> **Dataset excerpt**:
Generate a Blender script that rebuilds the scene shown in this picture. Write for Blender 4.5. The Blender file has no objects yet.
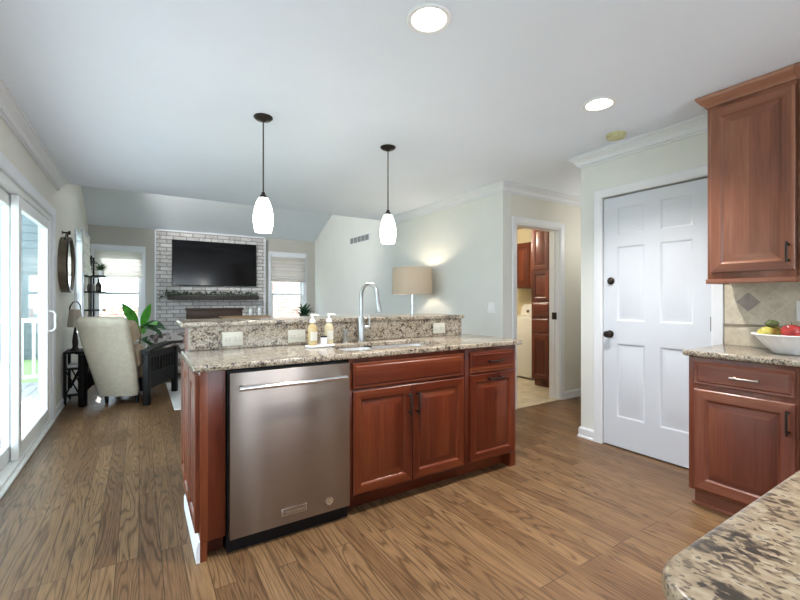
import bpy, bmesh, math, random
from mathutils import Vector, Matrix
random.seed(7)
D = bpy.data; S = bpy.context.scene; COL = S.collection
PI = math.pi
def R(a): return math.radians(a)

# ---------------------------------------------------------------- camera, world, lights, exposure
YAW = 32.34
cam_d = D.cameras.new('camera'); cam = D.objects.new('camera', cam_d); COL.objects.link(cam)
cam.location = (0, 0, 1.22); cam.rotation_euler = (R(90), 0, R(-YAW))
cam_d.sensor_width = 36; cam_d.lens = 412.2 / 800 * 36; cam_d.shift_y = -1.6 / 800; cam_d.clip_start = 0.02
S.camera = cam
S.view_settings.view_transform = 'Standard'; S.view_settings.look = 'None'
S.view_settings.gamma = 1; S.view_settings.use_curve_mapping = False
S.view_settings.exposure = 1.36

w = D.worlds.new('sky'); S.world = w; w.use_nodes = True
bg = w.node_tree.nodes['Background']; bg.inputs[0].default_value = (0.80, 0.90, 1.0, 1); bg.inputs[1].default_value = 3.2

def light(name, kind, loc, energy, color=(1, 1, 1), **kw):
    l = D.lights.new(name, kind); l.energy = energy; l.color = color
    for k, v in kw.items():
        if k not in ('rot', 'target'): setattr(l, k, v)
    o = D.objects.new(name, l); COL.objects.link(o); o.location = loc
    if 'rot' in kw: o.rotation_euler = kw['rot']
    if 'target' in kw: o.rotation_euler = Vector(kw['target']).to_track_quat('-Z', 'Y').to_euler()
    return o
light('sun', 'SUN', (-6, 14, 9), 9.0, (1, 0.97, 0.92), angle=R(0.8), target=(0.28, -1.0, -0.75))
# daylight: portals in the glazing let the sky in cleanly
def portal(name, loc, sx, sy, target):
    l = light(name, 'AREA', loc, 1, shape='RECTANGLE', size=sx, size_y=sy, target=target); l.data.cycles.is_portal = True
portal('portal_patio_door', (-0.9, 3.1, 1.02), 4.4, 2.0, (1, 0, 0))
portal('portal_kitchen_window', (1.3, -2.95, 1.475), 3.0, 1.45, (0, 1, 0))
portal('portal_far_window', (-0.30, 8.97, 1.43), 0.7, 1.35, (0, -1, 0))
portal('portal_far_window', (2.71, 8.97, 1.43), 0.7, 1.35, (0, -1, 0))
portal('portal_side_window', (-0.9, 7.53, 1.43), 0.85, 1.4, (1, 0, 0))
# unseen fill spot added to brighten the vault, above the kitchen ceiling line
light('vault_fill', 'SPOT', (-0.15, 5.95, 3.0), 95, (1.0, 0.98, 0.95), shadow_soft_size=0.10, spot_size=R(104), spot_blend=0.5, target=(1.0, 0.76, 0.05))

# ---------------------------------------------------------------- geometry helpers
class MB:
    def __init__(self): self.bm = bmesh.new()
    def _fin(self, vs, M=None, bev=0, seg=2, mat=0):
        if M is not None: bmesh.ops.transform(self.bm, matrix=M, verts=vs)
        fs = {f for v in vs for f in v.link_faces}
        for f in fs: f.material_index = mat
        if bev > 0:
            es = list({e for v in vs for e in v.link_edges})
            bmesh.ops.bevel(self.bm, geom=es, offset=bev, segments=seg, affect='EDGES', profile=0.5, clamp_overlap=True)
    def box(self, x0, x1, y0, y1, z0, z1, bev=0, seg=2, mat=0, M=None):
        r = bmesh.ops.create_cube(self.bm, size=1)
        T = Matrix.Translation(((x0+x1)/2, (y0+y1)/2, (z0+z1)/2)) @ Matrix.Diagonal((abs(x1-x0), abs(y1-y0), abs(z1-z0), 1))
        bmesh.ops.transform(self.bm, matrix=T, verts=r['verts'])
        self._fin(r['verts'], M, bev, seg, mat); return self
    def cyl(self, p0, p1, r0, r1=None, n=24, mat=0, bev=0):
        r1 = r0 if r1 is None else r1
        p0, p1 = Vector(p0), Vector(p1); d = p1 - p0
        r = bmesh.ops.create_cone(self.bm, cap_ends=True, segments=n, radius1=r0, radius2=r1, depth=d.length)
        M = Matrix.Translation((p0+p1)/2) @ d.to_track_quat('Z', 'Y').to_matrix().to_4x4()
        self._fin(r['verts'], M, 0, 2, mat); return self
    def ball(self, c, r, n=20, mat=0, M=None):
        r = (r, r, r) if not hasattr(r, '__len__') else r
        q = bmesh.ops.create_uvsphere(self.bm, u_segments=n, v_segments=max(8, n*2//3), radius=1)
        T = Matrix.Translation(c) @ (M if M is not None else Matrix()) @ Matrix.Diagonal((*r, 1))
        self._fin(q['verts'], T, 0, 2, mat); return self
    def lathe(self, prof, c=(0, 0, 0), n=40, mat=0, M=None, wob=None):
        rings = []; c = Vector(c)
        for (r, z) in prof:
            if r < 1e-5: rings.append([self.bm.verts.new(c + Vector((0, 0, z)))])
            else:
                ring = []
                for k in range(n):
                    a = 2*PI*k/n; rr = r * (wob(a, z) if wob else 1)
                    ring.append(self.bm.verts.new(c + Vector((rr*math.cos(a), rr*math.sin(a), z))))
                rings.append(ring)
        fs = []
        for A, B in zip(rings, rings[1:]):
            for k in range(n):
                a0, a1 = A[k % len(A)], A[(k+1) % len(A)]; b0, b1 = B[k % len(B)], B[(k+1) % len(B)]
                vs = []
                for v in (a0, a1, b1, b0):
                    if v not in vs: vs.append(v)
                if len(vs) > 2:
                    f = self.bm.faces.new(vs); f.material_index = mat; fs.append(f)
        if M is not None: bmesh.ops.transform(self.bm, matrix=M, verts=[v for r in rings for v in r])
        return self
    def tube(self, pts, rad, n=12, mat=0, flat=1.0):
        pts = [Vector(p) for p in pts]; N = len(pts)
        rad = [rad]*N if not hasattr(rad, '__len__') else rad
        t0 = (pts[1]-pts[0]).normalized(); up = Vector((0, 0, 1)) if abs(t0.z) < 0.9 else Vector((1, 0, 0))
        u = t0.cross(up).normalized(); rings = []
        for i, p in enumerate(pts):
            t = (pts[min(i+1, N-1)] - pts[max(i-1, 0)]).normalized()
            u = (u - t*u.dot(t)).normalized(); v = t.cross(u)
            rings.append([self.bm.verts.new(p + rad[i]*(u*math.cos(2*PI*k/n) + v*flat*math.sin(2*PI*k/n))) for k in range(n)])
        for A, B in zip(rings, rings[1:]):
            for k in range(n):
                f = self.bm.faces.new((A[k], A[(k+1) % n], B[(k+1) % n], B[k])); f.material_index = mat
        for r in (rings[0][::-1], rings[-1]):
            f = self.bm.faces.new(r); f.material_index = mat
        return self
    def prism(self, poly, to3, h0, h1, mat=0, bev=0):
        a = [self.bm.verts.new(to3(x, y, h0)) for x, y in poly]; b = [self.bm.verts.new(to3(x, y, h1)) for x, y in poly]
        n = len(poly); fs = [self.bm.faces.new(a[::-1]), self.bm.faces.new(b)]
        for k in range(n): fs.append(self.bm.faces.new((a[k], a[(k+1) % n], b[(k+1) % n], b[k])))
        self._fin(a+b, None, bev, 2, mat); return self
    def sweep(self, path, prof, to3, closed=False, mat=0):
        """path: 2-D points; prof: closed list of (offset to the left of travel, height); mitred corners."""
        P = [Vector(p) for p in path]; n = len(P); rings = []
        for i, p in enumerate(P):
            a = P[i-1] if (i > 0 or closed) else None; b = P[(i+1) % n] if (i < n-1 or closed) else None
            d1 = (p-a).normalized() if a is not None else None; d2 = (b-p).normalized() if b is not None else None
            if d1 is None: d1 = d2
            if d2 is None: d2 = d1
            n1 = Vector((-d1.y, d1.x)); n2 = Vector((-d2.y, d2.x)); m = (n1+n2).normalized(); m = m / max(0.2, m.dot(n1))
            rings.append([self.bm.verts.new(to3(*(p + m*o), h)) for o, h in prof])
        k = len(prof); pairs = list(zip(rings, rings[1:])) + ([(rings[-1], rings[0])] if closed else [])
        for A, B in pairs:
            for j in range(k):
                f = self.bm.faces.new((A[j], A[(j+1) % k], B[(j+1) % k], B[j])); f.material_index = mat
        if not closed:
            for r in (rings[0][::-1], rings[-1]): self.bm.faces.new(r).material_index = mat
        return self
    def loops(self, x0, x1, z0, z1, prof, mv=0, mh=1, cap=True, capmat=None):
        """nested rectangles facing -y; prof: list of (inset, y)."""
        prev = None
        for ins, y in prof:
            cur = [self.bm.verts.new((x, y, z)) for x, z in ((x0+ins, z0+ins), (x1-ins, z0+ins), (x1-ins, z1-ins), (x0+ins, z1-ins))]
            if prev:
                for k in range(4):
                    f = self.bm.faces.new((prev[k], prev[(k+1) % 4], cur[(k+1) % 4], cur[k])); f.material_index = (mh, mv, mh, mv)[k]
            elif cap: self.bm.faces.new(cur[::-1]).material_index = mv
            prev = cur
        self.bm.faces.new(prev).material_index = mv if capmat is None else capmat
        return self
    def leaf(self, base, d, length, width, droop=0.3, fold=0.15, n=5, mat=0, twist=0):
        d = Vector(d).normalized(); side = d.cross(Vector((0, 0, 1)))
        side = side.normalized() if side.length > 1e-3 else Vector((1, 0, 0))
        side = Matrix.Rotation(twist, 3, d) @ side
        p = Vector(base); rows = []
        for i in range(n+1):
            t = i/n; wv = width*0.5*math.sin(PI*min(0.98, 0.06+0.92*t))**0.8
            q = p + d*(length*t) - Vector((0, 0, droop*length*t*t))
            nrm = side.cross(d)
            rows.append([self.bm.verts.new(q - side*wv + nrm*fold*wv), self.bm.verts.new(q), self.bm.verts.new(q + side*wv + nrm*fold*wv)])
        for A, B in zip(rows, rows[1:]):
            for k in range(2): self.bm.faces.new((A[k], A[k+1], B[k+1], B[k])).material_index = mat
        return self
    def build(self, name, mats, parent=None, ang=38, smooth=True, **props):
        bm = self.bm
        bmesh.ops.recalc_face_normals(bm, faces=bm.faces)
        if smooth:
            for f in bm.faces: f.smooth = True
            for e in bm.edges:
                if len(e.link_faces) == 2 and e.calc_face_angle(0) > R(ang): e.smooth = False
        me = D.meshes.new(name); bm.to_mesh(me); bm.free()
        for m in (mats if isinstance(mats, (list, tuple)) else [mats]): me.materials.append(m)
        o = D.objects.new(name, me); COL.objects.link(o)
        if parent: o.parent = parent
        for k, v in props.items(): o[k] = v
        return o

def thing(name, label, cat, loc=(0, 0, 0), rz=0, group=None):
    o = D.objects.new(name, None); COL.objects.link(o); o.location = loc; o.rotation_euler = (0, 0, R(rz)); o.empty_display_size = 0.1
    o['label'] = label; o['category'] = cat
    if group: o['group'] = group
    return o
def tag(o, label, cat, group=None):
    o['label'] = label; o['category'] = cat
    if group: o['group'] = group
    return o
def struct(o): o['kind'] = 'structure'; return o
def sroot(name, loc=(0, 0, 0), rz=0):
    o = D.objects.new(name, None); COL.objects.link(o); o.location = loc; o.rotation_euler = (0, 0, R(rz)); o['kind'] = 'structure'; return o
def copy_tree(o, parent=None):
    c = o.copy(); COL.objects.link(c)
    if parent: c.parent = parent
    for ch in list(o.children): copy_tree(ch, c)
    return c

def plate(name, outer, holes, h0, h1, mats, to3=None, parent=None, bev=0):
    """flat slab cut from an outline with holes; to3 maps (x, y, h) to 3-D."""
    cu = D.curves.new('outline', 'CURVE'); cu.dimensions = '2D'; cu.fill_mode = 'BOTH'
    cu.extrude = (h1-h0)/2 - bev
    if bev: cu.bevel_depth = bev; cu.bevel_resolution = 2; cu.offset = -bev
    for poly in [outer] + list(holes):
        sp = cu.splines.new('POLY'); sp.points.add(len(poly)-1)
        for p, q in zip(sp.points, poly): p.co = (q[0], q[1], 0, 1)
        sp.use_cyclic_u = True
    tmp = D.objects.new('outline', cu); COL.objects.link(tmp)
    dg = bpy.context.evaluated_depsgraph_get(); dg.update()
    me = D.meshes.new_from_object(tmp.evaluated_get(dg)); D.objects.remove(tmp); D.curves.remove(cu)
    bm = bmesh.new(); bm.from_mesh(me); D.meshes.remove(me)
    bmesh.ops.remove_doubles(bm, verts=bm.verts, dist=1e-5)
    for v in bm.verts:
        x, y, z = v.co; z = z + (h0+h1)/2
        v.co = to3(x, y, z) if to3 else (x, y, z)
    m = MB(); m.bm.free(); m.bm = bm
    return m.build(name, mats, parent, ang=50)
def circ(x, y, r, n=32): return [(x+r*math.cos(2*PI*k/n), y+r*math.sin(2*PI*k/n)) for k in range(n)]
def rrect(x0, x1, y0, y1, r, n=6):
    r = (r,)*4 if not hasattr(r, '__len__') else r; out = []
    for (cx, cy, rr, a0) in ((x0, y0, r[0], 180), (x1, y0, r[1], 270), (x1, y1, r[2], 0), (x0, y1, r[3], 90)):
        sx = 1 if cx == x0 else -1; sy = 1 if cy == y0 else -1
        if rr <= 0: out.append((cx, cy)); continue
        for k in range(n+1):
            a = R(a0 + 90*k/n); out.append((cx + sx*rr + rr*math.cos(a), cy + sy*rr + rr*math.sin(a)))
    return out
def rect(x0, x1, y0, y1): return [(x0, y0), (x1, y0), (x1, y1), (x0, y1)]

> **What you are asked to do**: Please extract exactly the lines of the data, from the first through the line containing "bg = w.node_tree.nodes['Background'];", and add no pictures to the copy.

> **Answer to the task**:
Generate a Blender script that rebuilds the scene shown in this picture. Write for Blender 4.5. The Blender file has no objects yet.
import bpy, bmesh, math, random
from mathutils import Vector, Matrix
random.seed(7)
D = bpy.data; S = bpy.context.scene; COL = S.collection
PI = math.pi
def R(a): return math.radians(a)

# ---------------------------------------------------------------- camera, world, lights, exposure
YAW = 32.34
cam_d = D.cameras.new('camera'); cam = D.objects.new('camera', cam_d); COL.objects.link(cam)
cam.location = (0, 0, 1.22); cam.rotation_euler = (R(90), 0, R(-YAW))
cam_d.sensor_width = 36; cam_d.lens = 412.2 / 800 * 36; cam_d.shift_y = -1.6 / 800; cam_d.clip_start = 0.02
S.camera = cam
S.view_settings.view_transform = 'Standard'; S.view_settings.look = 'None'
S.view_settings.gamma = 1; S.view_settings.use_curve_mapping = False
S.view_settings.exposure = 1.36

w = D.worlds.new('sky'); S.world = w; w.use_nodes = True
bg = w.node_tree.nodes['Background']; bg.inputs[0].default_value = (0.80, 0.90, 1.0, 1); bg.inputs[1].default_value = 3.2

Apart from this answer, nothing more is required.